■ Exercise details
Every entry below should be printed exactly, without its images.
******************************
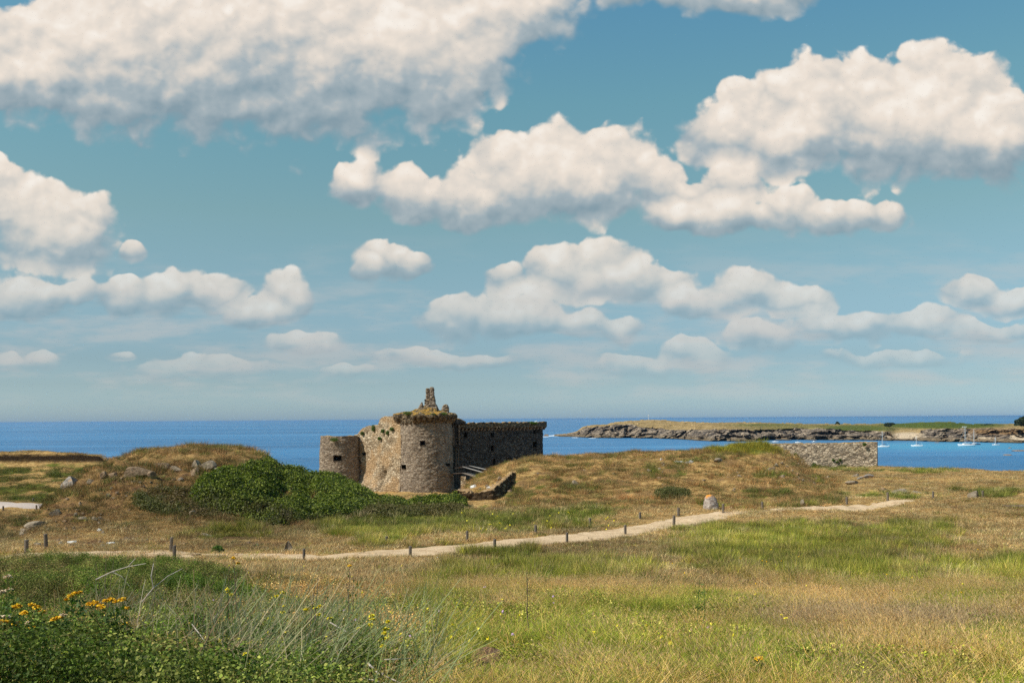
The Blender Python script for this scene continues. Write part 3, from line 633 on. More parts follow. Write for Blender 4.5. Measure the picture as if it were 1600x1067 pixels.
# ------------------------------------------------------------------ the castle
castle = empty('ruined_castle', (at(665, 765, 163).x, 166, 4.2))
tag(castle, 'ruined stone castle with round towers and broken walls on the sea shore', 'castle')
CB = castle.location.copy()
def cpart(o): return rebase(o, CB)
BASEZ = 3.4
def tower(name, cx_px, d, Rt, flare, top_row, holes, m, seed, nth=320, nz=150, jag=0.0):
    c = at(cx_px, 700, d); ztop = at(cx_px, top_row, d - Rt).z
    th = np.linspace(0, 2 * math.pi, nth + 1); t = np.linspace(0, 1, nz)
    TH, T = np.meshgrid(th, t, indexing='ij')
    zt = ztop + jag * (fbm(np.cos(TH) * 2.2, np.sin(TH) * 2.2, o=3, seed=seed + 3) - 0.5)
    Z = BASEZ + (zt - BASEZ) * T
    Rr = Rt + flare * (1 - T) ** 1.6
    NX, NY = np.sin(TH), -np.cos(TH)
    X, Y = c.x + NX * Rr, d + NY * Rr
    X, Y = rough(X, Y, Z, NX, NY, seed=seed); X[-1], Y[-1], Z[-1] = X[0], Y[0], Z[0]
    ppx, ppy = proj(X, Y, Z)
    keep = np.ones((nth, nz - 1), bool)
    cxp = (ppx[:-1, :-1] + ppx[1:, 1:]) / 2; cyp = (ppy[:-1, :-1] + ppy[1:, 1:]) / 2; fr = Y[:-1, :-1] < d - 0.3
    for (hx_, hy_, hw, hh) in holes: keep &= ~(fr & (abs(cxp - hx_) < hw / 2) & (abs(cyp - hy_) < hh / 2))
    V = np.stack([X, Y, Z], -1).reshape(-1, 3); nv = len(V)
    # flat top of rubble
    rr = np.linspace(1, 0, 14)
    TX = c.x + (X[:, -1] - c.x)[:, None] * rr; TY = d + (Y[:, -1] - d)[:, None] * rr
    TZ = Z[:, -1][:, None] * rr + (ztop - 0.25) * (1 - rr) + 0.25 * (fbm(TX, TY, o=3, seed=seed) - 0.5) * (rr < 1)
    V2 = np.stack([TX, TY, TZ], -1).reshape(-1, 3)
    o = cpart(mesh_np(name, np.concatenate([V, V2]), [grid_faces(nth + 1, nz, keep), grid_faces(nth + 1, 14) + nv], m, castle))
    for (hx_, hy_, hw, hh) in holes:
        s_ = max(-0.98, min(0.98, (hx_ - cx_px) / (Rt / d * F))); a = math.asin(s_)
        n = Vector((math.sin(a), -math.cos(a), 0)); dep_ = d - Rt * math.cos(a)
        z = at(hx_, hy_, dep_).z; tt_ = (z - BASEZ) / (ztop - BASEZ); rad = Rt + flare * (1 - tt_) ** 1.6
        p = Vector((c.x, d, z)) + n * rad
        msk = fr & (abs(cxp - hx_) < hw / 2) & (abs(cyp - hy_) < hh / 2)
        if msk.any():
            p = Vector((X[:-1, :-1][msk].mean(), Y[:-1, :-1][msk].mean(), Z[:-1, :-1][msk].mean() + 0.04)); n = Vector((p.x - c.x, p.y - d, 0)).normalized(); a = math.atan2(n.x, -n.y)
        w = recess(hx_, hy_, hw * dep_ / F / max(0.35, math.cos(a)), hh * dep_ / F, p, n, 0.9, o)
    return o, c, ztop
corner_t, cc, cz = tower('corner_tower', 530.5, 172, 3.25, 0.75, 681.5, [(527.5, 715.8, 11.5, 8)], M_stone, 11, jag=0.25)
main_t, mc, mz = tower('round_tower', 665, 166, 4.42, 0.35, 652, [(660.5, 692, 7, 7), (631.5, 729, 6, 6), (699.3, 726, 4.5, 3.6)], M_stone, 21, jag=0.2)

# ragged machicolated crown of the main tower
nth = 420; th = np.linspace(0, 2 * math.pi, nth + 1); R0 = 4.42
gap = smooth(np.degrees((th + math.pi) % (2 * math.pi) - math.pi), -54, -50) * (1 - smooth(np.degrees((th + math.pi) % (2 * math.pi) - math.pi), -24, -20))
n_a = fbm(np.cos(th) * 3, np.sin(th) * 3, o=4, seed=33); teeth = (np.sin(th * 34) > 0.0) * 1.0
jit = fbm(th * 9, th * 0, o=3, seed=34, rough=0.7); jit[-1] = jit[0]; n_a[-1] = n_a[0]
zt = at(665, 646.5, 161).z + (n_a - 0.5) * 0.35 + (jit - 0.5) * 0.35 - gap * 0.25
ovr = (0.85 + (jit - 0.5) * 0.35) * (1 - gap * 0.75)
zb = zt - 0.62 - (n_a - 0.5) * 0.3 + gap * 0.15
prof = [(R0 - 0.12, zb - 0.95 - 0.2 * jit), (R0 + 0.08 + 0.22 * teeth, zb - 0.80 + 0.25 * (1 - teeth)), (R0 + ovr * (0.35 + 0.55 * teeth), zb - 0.28 * teeth), (R0 + ovr, zb + 0.02), (R0 + ovr * 1.06, (zb + zt) / 2), (R0 + ovr * 0.92, zt - 0.06), (R0 + ovr * 0.5, zt + 0.08), (R0 - 0.7, zt + 0.15 + 0.3 * n_a), (R0 - 1.6, zt + 0.05 + 0.4 * jit)]
Pf = np.array([[np.broadcast_to(r_, th.shape), np.broadcast_to(z_, th.shape)] for r_, z_ in prof])     # k,2,nth
kk = np.linspace(0, len(prof) - 1, 33); k0 = np.minimum(kk.astype(int), len(prof) - 2); kf = (kk - k0)[:, None, None]
Pq = Pf[k0] * (1 - kf) + Pf[k0 + 1] * kf
RX, RZ = Pq[:, 0].T, Pq[:, 1].T
X = mc.x + np.sin(th)[:, None] * RX; Y = 166 - np.cos(th)[:, None] * RX; Z = RZ.copy()
dd_ = 0.22 * (fbm(X * 2.2, Y * 2.2, Z * 3, o=3, seed=35) - 0.5); X += np.sin(th)[:, None] * dd_; Y -= np.cos(th)[:, None] * dd_; Z += 0.25 * (vnoise(X * 2.4, Y * 2.4, Z * 2, seed=36) - 0.5)
X[-1], Y[-1], Z[-1] = X[0], Y[0], Z[0]
rebase(mesh_np('machicolated_crown', np.stack([X, Y, Z], -1).reshape(-1, 3), grid_faces(nth + 1, 33), M_crown, main_t), (0, 0, 0))
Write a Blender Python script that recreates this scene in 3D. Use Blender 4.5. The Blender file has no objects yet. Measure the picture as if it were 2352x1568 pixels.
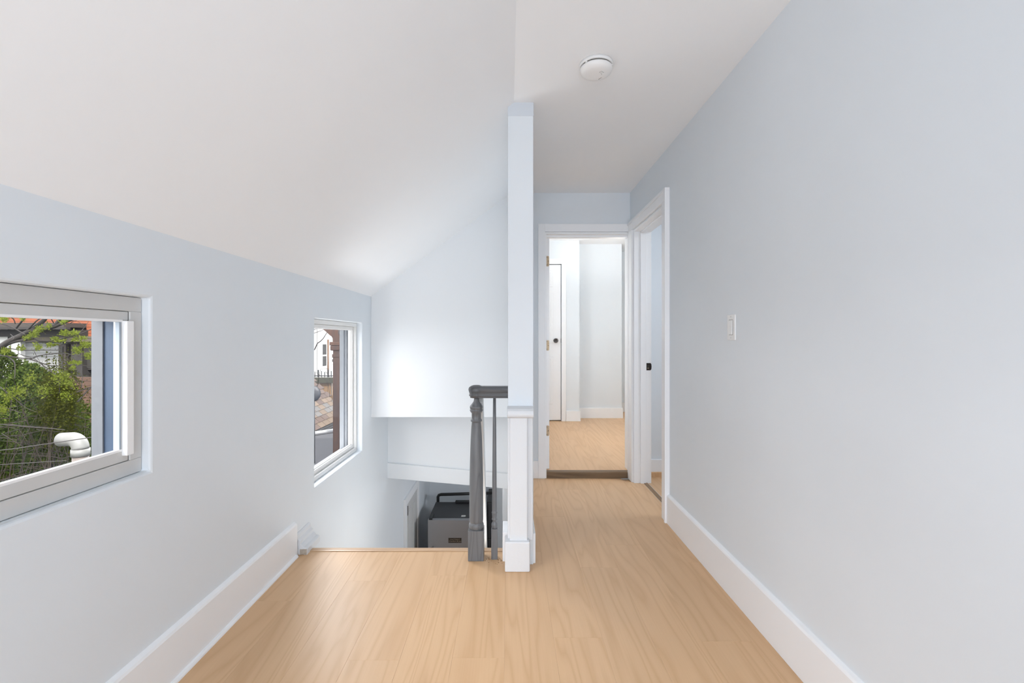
******************************
■ Complete response
The Blender Python script for this scene continues. Write part 3, from line 633 on. More parts follow. Write for Blender 4.5. Measure the picture as if it were 1600x1067 pixels.
# ------------------------------------------------------------------ the castle
castle = empty('ruined_castle', (at(665, 765, 163).x, 166, 4.2))
tag(castle, 'ruined stone castle with round towers and broken walls on the sea shore', 'castle')
CB = castle.location.copy()
def cpart(o): return rebase(o, CB)
BASEZ = 3.4
def tower(name, cx_px, d, Rt, flare, top_row, holes, m, seed, nth=320, nz=150, jag=0.0):
    c = at(cx_px, 700, d); ztop = at(cx_px, top_row, d - Rt).z
    th = np.linspace(0, 2 * math.pi, nth + 1); t = np.linspace(0, 1, nz)
    TH, T = np.meshgrid(th, t, indexing='ij')
    zt = ztop + jag * (fbm(np.cos(TH) * 2.2, np.sin(TH) * 2.2, o=3, seed=seed + 3) - 0.5)
    Z = BASEZ + (zt - BASEZ) * T
    Rr = Rt + flare * (1 - T) ** 1.6
    NX, NY = np.sin(TH), -np.cos(TH)
    X, Y = c.x + NX * Rr, d + NY * Rr
    X, Y = rough(X, Y, Z, NX, NY, seed=seed); X[-1], Y[-1], Z[-1] = X[0], Y[0], Z[0]
    ppx, ppy = proj(X, Y, Z)
    keep = np.ones((nth, nz - 1), bool)
    cxp = (ppx[:-1, :-1] + ppx[1:, 1:]) / 2; cyp = (ppy[:-1, :-1] + ppy[1:, 1:]) / 2; fr = Y[:-1, :-1] < d - 0.3
    for (hx_, hy_, hw, hh) in holes: keep &= ~(fr & (abs(cxp - hx_) < hw / 2) & (abs(cyp - hy_) < hh / 2))
    V = np.stack([X, Y, Z], -1).reshape(-1, 3); nv = len(V)
    # flat top of rubble
    rr = np.linspace(1, 0, 14)
    TX = c.x + (X[:, -1] - c.x)[:, None] * rr; TY = d + (Y[:, -1] - d)[:, None] * rr
    TZ = Z[:, -1][:, None] * rr + (ztop - 0.25) * (1 - rr) + 0.25 * (fbm(TX, TY, o=3, seed=seed) - 0.5) * (rr < 1)
    V2 = np.stack([TX, TY, TZ], -1).reshape(-1, 3)
    o = cpart(mesh_np(name, np.concatenate([V, V2]), [grid_faces(nth + 1, nz, keep), grid_faces(nth + 1, 14) + nv], m, castle))
    for (hx_, hy_, hw, hh) in holes:
        s_ = max(-0.98, min(0.98, (hx_ - cx_px) / (Rt / d * F))); a = math.asin(s_)
        n = Vector((math.sin(a), -math.cos(a), 0)); dep_ = d - Rt * math.cos(a)
        z = at(hx_, hy_, dep_).z; tt_ = (z - BASEZ) / (ztop - BASEZ); rad = Rt + flare * (1 - tt_) ** 1.6
        p = Vector((c.x, d, z)) + n * rad
        msk = fr & (abs(cxp - hx_) < hw / 2) & (abs(cyp - hy_) < hh / 2)
        if msk.any():
            p = Vector((X[:-1, :-1][msk].mean(), Y[:-1, :-1][msk].mean(), Z[:-1, :-1][msk].mean() + 0.04)); n = Vector((p.x - c.x, p.y - d, 0)).normalized(); a = math.atan2(n.x, -n.y)
        w = recess(hx_, hy_, hw * dep_ / F / max(0.35, math.cos(a)), hh * dep_ / F, p, n, 0.9, o)
    return o, c, ztop
corner_t, cc, cz = tower('corner_tower', 530.5, 172, 3.25, 0.75, 681.5, [(527.5, 715.8, 11.5, 8)], M_stone, 11, jag=0.25)
main_t, mc, mz = tower('round_tower', 665, 166, 4.42, 0.35, 652, [(660.5, 692, 7, 7), (631.5, 729, 6, 6), (699.3, 726, 4.5, 3.6)], M_stone, 21, jag=0.2)

# ragged machicolated crown of the main tower
nth = 420; th = np.linspace(0, 2 * math.pi, nth + 1); R0 = 4.42
gap = smooth(np.degrees((th + math.pi) % (2 * math.pi) - math.pi), -54, -50) * (1 - smooth(np.degrees((th + math.pi) % (2 * math.pi) - math.pi), -24, -20))
n_a = fbm(np.cos(th) * 3, np.sin(th) * 3, o=4, seed=33); teeth = (np.sin(th * 34) > 0.0) * 1.0
jit = fbm(th * 9, th * 0, o=3, seed=34, rough=0.7); jit[-1] = jit[0]; n_a[-1] = n_a[0]
zt = at(665, 646.5, 161).z + (n_a - 0.5) * 0.35 + (jit - 0.5) * 0.35 - gap * 0.25
ovr = (0.85 + (jit - 0.5) * 0.35) * (1 - gap * 0.75)
zb = zt - 0.62 - (n_a - 0.5) * 0.3 + gap * 0.15
prof = [(R0 - 0.12, zb - 0.95 - 0.2 * jit), (R0 + 0.08 + 0.22 * teeth, zb - 0.80 + 0.25 * (1 - teeth)), (R0 + ovr * (0.35 + 0.55 * teeth), zb - 0.28 * teeth), (R0 + ovr, zb + 0.02), (R0 + ovr * 1.06, (zb + zt) / 2), (R0 + ovr * 0.92, zt - 0.06), (R0 + ovr * 0.5, zt + 0.08), (R0 - 0.7, zt + 0.15 + 0.3 * n_a), (R0 - 1.6, zt + 0.05 + 0.4 * jit)]
Pf = np.array([[np.broadcast_to(r_, th.shape), np.broadcast_to(z_, th.shape)] for r_, z_ in prof])     # k,2,nth
kk = np.linspace(0, len(prof) - 1, 33); k0 = np.minimum(kk.astype(int), len(prof) - 2); kf = (kk - k0)[:, None, None]
Pq = Pf[k0] * (1 - kf) + Pf[k0 + 1] * kf
RX, RZ = Pq[:, 0].T, Pq[:, 1].T
X = mc.x + np.sin(th)[:, None] * RX; Y = 166 - np.cos(th)[:, None] * RX; Z = RZ.copy()
dd_ = 0.22 * (fbm(X * 2.2, Y * 2.2, Z * 3, o=3, seed=35) - 0.5); X += np.sin(th)[:, None] * dd_; Y -= np.cos(th)[:, None] * dd_; Z += 0.25 * (vnoise(X * 2.4, Y * 2.4, Z * 2, seed=36) - 0.5)
X[-1], Y[-1], Z[-1] = X[0], Y[0], Z[0]
rebase(mesh_np('machicolated_crown', np.stack([X, Y, Z], -1).reshape(-1, 3), grid_faces(nth + 1, 33), M_crown, main_t), (0, 0, 0))
Write a Blender Python script that recreates this scene in 3D. Use Blender 4.5. The Blender file has no objects yet. Measure the picture as if it were 2352x1568 pixels.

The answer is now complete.